The survey provides only a small challenge to the view held by the Bank of England that inflation will remain very low and unemployment will take a long time to fall to the 7 percent threshold used for the MPC's forward guidance, the economist noted.

The Euro Stoxx 50 index of eurozone bluechip stocks declined by 1.86 percent, while the Stoxx Europe 50 index, which includes some major U.K. companies, lost 1.31 percent.

The DAX of Germany dropped by 1.90 percent and the CAC 40 of France tumbled by 2.65 percent. The FTSE 100 of the U.K. decreased by 0.95 percent and the SMI of Switzerland fell by 1.79 percent.

In Frankfurt, Fresenius finished higher by 1.21 percent. Morgan Stanley upgraded its rating on the stock to ''Overweight'' from ''Equalweight.''

Metro dropped by 1.83 percent, despite Bernstein initiating the stock with an ''Outperform'' rating.

JPMorgan downgraded Continental to ''Neutral'' from ''Overweight.'' The stock fell by 2.19 percent.

Commerzbank and Deutsche Bank fell by 3.86 percent and 1.94 percent, respectively.

In Paris, BNP Paribas decreased by 3.19 percent. Nomura downgraded its rating on the stock to "Neutral" from "Buy." Societe Generale dropped by 3.26 percent and Credit Agricole lost 1.01 percent.

In London, mining stocks turned in a weak performance as metal prices turned lower. Antofagasta declined by 3.40 percent and Rio Tinto lost 0.96 percent. Fresnillo fell by 2.11 percent and Randgold lost 3.37 percent.

Smith & Nephew advanced by 1.91 percent after Morgan Stanley upgraded it to "Overweight" from "Equal weight."

William Hill gained 1.60 percent, after UBS upgraded its rating on the stock to "Buy" from "Neutral."

HSBC declined by 1.31 percent, after Nomura downgraded its rating on the lender to "Neutral" from "Buy."

Sweett Group plunged by 12.06 percent, after it announced first-half results.

Sonova fell by 1.76 percent in Zurich, after Morgan Stanley downgraded it to "Equal weight" from "Overweight."

Julius Baer lost 3.33 percent, after Nomura downgraded it to "Neutral."

HSBC upgraded Generali to ''Overweight'' from ''Neutral.'' The stock finished down by 1.31 percent in Milan.

Bernstein downgraded Repsol to ''Market-Perform'' from Outperform.'' The oil giant is dropped by 2.43 percent in Madrid

Industrial producer prices in the euro area decreased for the third consecutive month in October, and the rate of fall exceeded economists' expectations, latest data revealed Tuesday.

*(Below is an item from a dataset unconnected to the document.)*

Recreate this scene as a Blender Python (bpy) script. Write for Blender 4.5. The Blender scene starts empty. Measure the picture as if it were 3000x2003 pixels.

The producer price index for the domestic market dropped 1.4 percent year-on-year in October, statistical office Eurostat said. This followed declines of 0.9 percent each in August and September. Economists had expected prices to fall 1 percent in October.

Unemployment in Spain declined for the first time in four months in November, the latest figures published by the country's labor ministry revealed Tuesday. The number of registered unemployed fell by 2,475 workers or 0.05 percent from a month earlier to 4.81 million. In October, the jobless total recorded an increase of 1.84 percent.

British construction sector activity grew at the sharpest pace in just over six years, led by solid expansion in output and incoming new work, a survey by Markit Economics and the Chartered Institute of Purchasing and Supply (CIPS) revealed Tuesday. The headline purchasing managers' index rose to 62.6 in November from 59.4 in October, signaling another strong upturn in the construction sector. The reading was the highest since August 2007.

Retail sales in the United Kingdom increased in November, according to data released Tuesday by the British Retail Consortium. BRC's monthly sales monitor showed overall retail sales up 2.3 percent in November. That follows a 2.6 percent gain in October.